Esta segunda viagem, que aconteceu há poucas semanas, já teve seus registros mais organizados. Tendo ocorrido na Espanha e com uma estrutura maior do que as viagens anteriores, algumas coisas mudaram, como as tão citadas paisagens e paradas rodoviárias. As distâncias são menores, a comida é melhor e as camas foram todas de hotel.

Essas duas viagens e suas particularidades não serão comparadas aqui. As duas aparecem e se completam, uma como um registro à posteriori de uma longa viagem de proporções continentais, e a outra como o ponto de chegada de um estudo. A primeira gerou grande parte do material de texto e imagem aqui presente, e a outra aparece apenas no estudo final sobre turnê e pontuando o vídeo.

Vale aqui falar que este trabalho nunca se pretendeu a ser um diário ou um relato fiel, como fariam talvez muitos viajantes. As impressões que estão mostradas aqui às vezes podem ter um traço de estória, mas não linear ou sentimental. Este trabalho percorreu um caminho tal que hoje fala mais do silêncio do que da música, mais do sono do que da adrenalina e não sou mais eu quem passeia por essas estradas.
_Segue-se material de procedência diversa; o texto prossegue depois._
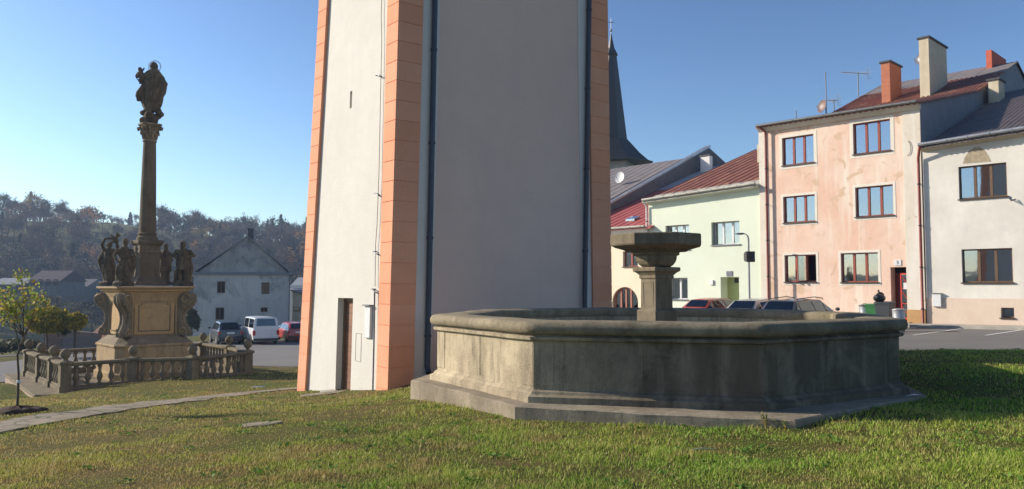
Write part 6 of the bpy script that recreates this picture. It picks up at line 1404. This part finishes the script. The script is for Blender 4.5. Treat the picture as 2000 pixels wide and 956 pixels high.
# the wood itself, one mass
acc = {k: [[], [], 0] for k in ('trunk','f_brown','f_dark','f_green','f_yellow','f_orange')}
def put(key, V, F):
    a = acc[key]; a[0].append(V); a[1].append(F+a[2]); a[2] += len(V)
cnt = 0; rng = np.random.default_rng(5)
FIELDS = [((36,96),(452,478)), ((172,216),(462,492)), ((225,262),(444,452)), ((120,180),(455,470))]
while cnt < 900:
    Y = rng.uniform(165, 400); px_ = rng.uniform(-260, 640) if rng.random() < .85 else rng.uniform(-900, -260); x, y = world_at(px_, Y); z = terr(x, y); yy = 560-(z-1.6)/Y*1500
    if any(a[0] < px_ < a[1] and b[0] < yy < b[1]+8 for a, b in FIELDS): continue
    if noise.noise((x*.012, y*.012, 1)) < -.32 and Y < 330: continue
    k = rng.choice(['bare','leafy','fir'], p=[.48,.40,.12]); H = rng.uniform(7, 13)*(.8 if k == 'leafy' else 1); V, F, LV, LF = PROT[k][rng.integers(0, 3)]; a = rng.uniform(0, 6.3); c, sn = cos(a), sin(a); R_ = np.array([[c,-sn,0],[sn,c,0],[0,0,1]]); s = H/12*np.array([rng.uniform(.8,1.3)]*2+[1])
    key = 'f_dark' if k == 'fir' else rng.choice(['f_brown','f_green','f_yellow','f_orange','f_dark'], p=[.55,.25,.07,.07,.06]) if k == 'leafy' else 'f_brown'
    lim = (560-np.interp(px_, [-50,0,100,170,230,300,350,400,500,600], [410,412,428,440,448,446,436,438,436,446])+rng.uniform(-2,10))/1500*Y+1.6-z
    if lim < 2.5: continue
    H = min(H, lim)
    if yy < 458 and 215 < px_ < 300: continue
    put('trunk', (V*s) @ R_.T+[x,y,z], F); sel = slice(0, len(LF)*2//3) if k != 'bare' else slice(0, len(LF)); put(key, (LV*s) @ R_.T+[x,y,z], LF[sel]); cnt += 1
Vs, Fs, mi, mats, off = [], [], [], [], 0
for j, (k, a) in enumerate(acc.items()):
    if not a[0]: continue
    V = np.concatenate(a[0]); F = np.concatenate(a[1])
    Vs.append(V); Fs.append(F+off); off += len(V); mi.append(np.full(len(F), len(mats), np.int32)); mats.append(M['fbark'] if k == 'trunk' else M[k])
me = np_mesh('woodland', np.concatenate(Vs), np.concatenate(Fs))
for m in mats: me.materials.append(m)
mi = np.concatenate(mi)
if len(me.polygons) == len(mi): me.polygons.foreach_set('material_index', mi)
wd = link('woodland', me, None); wd['kind'] = 'stuff'

# ------------------------------------------------------------------ grass
def grass(n, seed):
    rng = np.random.default_rng(seed)
    u = rng.random(n); a, b_ = 3.6, 36.0; p = -1.0
    Y = (a**p+(b_**p-a**p)*u)**(1/p); X = rng.uniform(-.98, .98, n)*(Y+1.0)
    keep = np.ones(n, bool)
    for poly in (SQUARE, PATH, plat): keep &= ~pip(X, Y, poly)
    fo = [tuple(q)[:2] for q in octo(3.98, 0, seg=1)]; keep &= ~pip(X, Y, [tuple(q)[:2] for q in octo([q-.03 for q in PR_], 0, seg=1)])
    tq = [tuple(c(-.6)[:2]) for c in (cornerP, cornerR, cornerB, cornerL)]; keep &= ~pip(X, Y, tq)
    keep &= ((X-yt.location.x)**2+(Y-yt.location.y)**2) > .34**2
    keep &= ~((Y > 30) & (X < -8))
    # thinner and shorter in worn patches
    X, Y = X[keep], Y[keep]; n = len(X)
    pn = np.sin(X*1.3+2*np.sin(Y*.9))*np.sin(Y*1.7+1.5*np.sin(X*.8)); pn2 = np.sin(X*4.1+np.sin(Y*3.3)*2)*np.sin(Y*4.7+X)
    worn = np.sin(X*.9+1+.6*np.sin(Y))*np.sin(Y*1.1+X*.35)+.5*np.sin(X*2.7+Y)*np.sin(Y*2.3); k2 = rng.random(n) < (.72+.28*pn)*np.where(worn > .75, .38, 1); X, Y, pn, pn2 = X[k2], Y[k2], pn[k2], pn2[k2]; n = len(X)
    Z = terr_np(X, Y)-.005
    h = (.029+.012*pn+.012*pn2)*rng.uniform(.45, 1.5, n); h = np.maximum(h, .012)*(1+.012*Y)*(.85+.40*np.clip((X+1.5)/3, 0, 1)*np.clip((14-Y)/5, 0, 1)*(.6+.4*pn2)); w = (.0017+.00034*Y)*rng.uniform(.7, 1.3, n)
    az = rng.uniform(0, 2*pi, n); ln = h*rng.uniform(.15, 1.0, n); la = rng.uniform(0, 2*pi, n)
    B = np.stack([X, Y, Z], 1); sd_ = np.stack([np.cos(az)*w, np.sin(az)*w, 0*w], 1); L_ = np.stack([np.cos(la)*ln, np.sin(la)*ln, 0*ln], 1)
    up = np.stack([0*h, 0*h, h], 1)
    V = np.stack([B-sd_, B+sd_, B+sd_*.6+up*.65+L_*.35, B-sd_*.6+up*.65+L_*.35, B+up+L_], 1).reshape(-1, 3)
    i = np.arange(n)[:,None]*5
    T = np.concatenate([i+[0,1,2], i+[0,2,3], i+[3,2,4]], 0).reshape(-1, 3)
    me = np_mesh('grass', V, T); o = link('grass', me, M['blades']); o['kind'] = 'stuff'; return o
grass(800000, 1)
# broad leaved lawn weeds
rng = np.random.default_rng(33); n = 420; Y = 4+rng.random(n)**1.6*18; X = rng.uniform(-.8, .85, n)*Y; kp = ~pip(X, Y, [tuple(q)[:2] for q in octo(4.15, 0, seg=1)]) & ~pip(X, Y, [tuple(c(-.6)[:2]) for c in (cornerP, cornerR, cornerB, cornerL)]) & ~pip(X, Y, PATH); X, Y = X[kp], Y[kp]
c_ = np.repeat(np.stack([X, Y], 1), 9, 0)+rng.normal(size=(len(X)*9, 2))*.045; P_ = np.column_stack([c_, terr_np(c_[:,0], c_[:,1])+.03]); V, F = leaf_cards(P_, .036, rng, 1.5, 0); V[:,2] = (V[:,2]-np.repeat(P_[:,2], 4))*.6+np.repeat(P_[:,2], 4)
wl2 = link('clover', np_mesh('clover', V, F), leafm('clover_leaves', (.07,.17,.02), (.10,.20,.03), (.16,.24,.04))); wl2['kind'] = 'stuff'
# fallen leaves scattered in the lawn
rng = np.random.default_rng(21); n = 1500; Y = 4+rng.random(n)**1.5*22; X = rng.uniform(-.85, .85, n)*Y; kp = ~pip(X, Y, [tuple(q)[:2] for q in octo(4.1, 0, seg=1)]) & ~pip(X, Y, [tuple(c(-.6)[:2]) for c in (cornerP, cornerR, cornerB, cornerL)]); X, Y = X[kp], Y[kp]
P_ = np.stack([X, Y, terr_np(X, Y)+.022+rng.random(len(X))*.015], 1); V, F = leaf_cards(P_, .03, rng, 1.4, 0); V[:,2] = (V[:,2]-np.repeat(P_[:,2], 4))*.35+np.repeat(P_[:,2], 4)
fl = link('fallen_leaves', np_mesh('fallen_leaves', V, F), leafm('dry_fallen_leaves', (.30,.19,.07), (.42,.32,.12), (.20,.11,.05))); fl['kind'] = 'stuff'
# loose stones set in the lawn and small litter
for i, (x, y, w, d, lb, cat) in enumerate(((510,831,.27,.10,'flat pale stone flush in the lawn below the tower','stone'),(628,771,.5,.16,'worn threshold slab in the grass before the tower door','stone'),(505,757,.2,.07,'small pale cover set in the footpath','cover'))):
    p = hit(x, y); mb = MB(); rr = []
    for k, zz in ((1,-.05),(1,.012),(.9,.022)): rr.append([Vector((p.x+cos(a)*w*k*(1+.1*sin(3*a+i)), p.y+sin(a)*d*2.2*k*(1+.1*cos(2*a)), terr(p.x+cos(a)*w*k, p.y+sin(a)*d*2.2*k)+zz)) for a in np.linspace(0, 2*pi, 18, endpoint=False)])
    mb.loft(rr); tag(mb.build('flat_stone' if cat == 'stone' else 'manhole_cover', M['pathm'] if cat == 'stone' else M['lead'], origin=p), lb, cat)
for (x, y, lb) in ((1785,778,'white litter scrap on the shaded plinth side of the fountain'),):
    p = hit(x, y, .02); mb = MB(); c = Vector(p)+Vector((0,0,.03)); mb.prism([c+Vector((-.11,-.01,0)), c+Vector((.0,-.025,.015)), c+Vector((.10,.0,.01)), c+Vector((.02,.03,.02))], (0,0,.003)); tag(mb.build('paper_scrap', M['whitebox'], origin=p), lb, 'litter')
p = hit(1377, 885, .03); mb = MB(); c = Vector(p)+Vector((0,0,.035)); mb.tube([c+Vector((-.125,-.02,.0)), c+Vector((-.03,.0,.008)), c+Vector((.11,.01,.0))], [.004,.011,.004], 5)
tag(mb.build('stick', simple('pale_straw', (.66,.55,.30), .8), origin=p), 'thin pale straw coloured stick lying on the lawn before the fountain', 'stick')
# flowering weeds at the near corner of the plinth
for (x, y, h, lb, sd2) in ((1496,838,.22,'tall seeding weed at the near corner of the fountain plinth',1),(1533,842,.14,'short seeding weed right of the tall one by the plinth',2)):
    p = hit(x, y); p = Vector((p.x, p.y, terr(p.x, p.y))); o = thing('weed', lb, 'weed', p, 0, 'weeds by the fountain plinth'); rng = np.random.default_rng(sd2); mb = MB(); tp = []
    for k in range(5):
        t_ = p+Vector((rng.normal()*.05, rng.normal()*.03, h*rng.uniform(.6,1))); mb.tube([p, p.lerp(t_, .5)+Vector((.01,0,0)), t_], [.003,.0025,.0015], 4); tp.append((p.lerp(t_, .45), t_))
    mb.build('stalk', M['leaf_globe'], o); V, F = leaf_cards(tip_leaves(tp, 130, .006, rng), .012, rng, 1.3); link('seed_head', np_mesh('seed_head', V, F), leafm('weed_seeds_%d' % sd2, (.30,.30,.14), (.22,.25,.09)), o)

# ------------------------------------------------------------------ the air
hz = MB(); hz.box((0, 60, 25), (1700, 1500, 130)); me = hz.mesh('haze'); m = bpy.data.materials.new('air'); m.use_nodes = True; nt = m.node_tree; nt.nodes.remove(nt.nodes['Principled BSDF'])
pv = nt.nodes.new('ShaderNodeVolumePrincipled'); pv.inputs['Color'].default_value = (.52,.70,1,1); pv.inputs['Density'].default_value = .00048; pv.inputs['Anisotropy'].default_value = .25
nt.links.new(pv.outputs[0], nt.nodes['Material Output'].inputs['Volume'])
hzo = link('haze', me, m); hzo['kind'] = 'stuff'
Viagem e som, viagem e cidade

Uma viagem cujo propósito principal é um encontro entre pessoas tão particular quanto um show, e não outro tipo de encontro a trabalho ou consumo, de mercadorias ou culturas (como o turismo), me fez perceber o quanto este último é o padrão na nossa cultura, do ponto de vista da apreensão dos lugares, mesmo nas andanças mais espontâneas pelas cidades e pelo mundo. Esse modelo nos ajuda a dar sentido às viagens. Não tendo a possibilidade desse tipo de encontro numa turnê, fica difícil dar sentido a ela, transformando-a, num primeiro momento, em uma sucessão de (longas) estradas e cidades mais ou menos interessantes, de shows mais ou menos bem sucedidos, quando, na verdade, é mais que isso, ainda que difícil de qualificar.

Que uma turnê se organiza a partir de uma sucessão dos shows, isso é fácil de desenhar. Mas em uma turnê de uma banda independente, onde os locais dos shows variam muito (desde lugares bem equipados como um grande festival ao ar livre até um restaurante vegetariano sem palco) e onde quase tudo é feito por nós, a heterogeneidade dos contextos e situações é muito particular. Além disso, o show justifica a turnê, mas é no espaço-tempo entre os shows que ela acontece como viagem.

Relatos de viagem, e de um possível relato sobre estas viagens

Músicos já escreveram sobre suas turnês, e já foram feitos inúmeros relatos de viagem através da história. Os fizeram escritores, poetas, fotógrafos, antropólogos, jornalistas e até arquitetos e urbanistas. Li alguns e conheço inúmeros. Eu nunca havia, porém, me aproximado da produção textual mais analítica sobre o tema da viagem, que busca entender e qualificar essas experiências e o encontro com cidades e pessoas novas, tanto do ponto de vista turístico como de um mais reflexivo. Tampouco havia olhado para trabalhos artísticos (muitos já conhecidos) e visto como a viagem, o deslocamento e o desterro é tratado como um tema.

Uma turnê é um caminho tortuoso de climas, cheiros e pessoas muito diferentes, de cansaço e clímax, de encontros inusitados, de despedidas, maravilhamento e algum torpor. No fim, tudo isso vira uma lembrança nebulosa e desordenada, difícil de acessar, que desperta uma certa nostalgia instantânea. Por causa do ritmo acelerado, a sensação é de uma passagem do tempo em uma velocidade muito diferente. Sozinho e sem imagens ou mapas a recorrer a memória se perde.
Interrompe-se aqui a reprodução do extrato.